Compared to simulated statistical regression models, LSSVM and RF models, the optimal estimation inversion method has higher accuracy in estimating the results of Cab and LAI. This is mainly because the model introduces iterative optimization and reasonable a priori information, which can reduce the number of iterations to achieve fast and efficient estimation while searching for optimal values. When the parameter changes do not satisfy the convergence conditions or the number of iterations exceeds 20, we consider the inversion to have failed. However, after inverting the statistics for the 63 sets of validation data, we obtained that the average number of iterations of the dataset when searching for the optimal solution is 12, and the speed of iterative convergence still needs to be improved. Conversely, the a priori information comes from statistics contemporaneous data, and it is important to support the accuracy of the inversion results. Thus, we need to spend more time to specify reasonable a priori information as well as other physical parameters. In addition, the optimal estimation method is based on certain statistical models and assumptions, and the optimal estimation method has a small estimation bias when these models and assumptions are consistent with the real data distribution.

5. Conclusions

In this study, the Cab and LAI of winter wheat are obtained synchronously by the previously proposed inversion framework from the UAV multispectral measured data. The inversion results were further verified by ground verification points.

In addition, the proposed inversion method is compared with the statistical regression model, LSSVM and RF model estimation results.

The results show that:

(1)

The proposed model, coupled with PROSAIL and UNL-VRTM, is more suitable for UAV low-altitude remote sensing than the PROSAIL model.
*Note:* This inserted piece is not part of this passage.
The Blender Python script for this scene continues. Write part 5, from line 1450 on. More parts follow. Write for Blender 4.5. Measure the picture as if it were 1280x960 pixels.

By comparing the simulated data with the real UAV data, the results show that the correlation of the coupled model is significantly improved compared to the PROSAIL, with an increase of R² by 0.26. Furthermore, the retrieval of Cab and LAI are obtained by different statistical regression model, and the results show that the coupled models are also better than those from the pure PROSAIL model. Among these statistical regression models, estimated Cab and LAI based on the NDRE and BNDVI have the higher accuracy.

(2)

The OE inversion methods have better performance. By comparing simulated empirical statistical models, LSSVM and RF models, we conclude that the optimal estimation method has better estimation results. The R² and RMSE were 0.835 and 4.567 for Cab and 0.892 and 0.564 for LAI. Where the simulated statistical regression model inversion of Cab is significantly lower than the measured value is effectively corrected in the optimal estimation model.

Due to the physical modeling, our proposed method does not require measurements and training in advance. The optimal estimation synchronous inversion method has better estimation potential for Cab and LAI remote sensing of wheat canopy, which can improve the application of purely physical models for the fine management of farmland.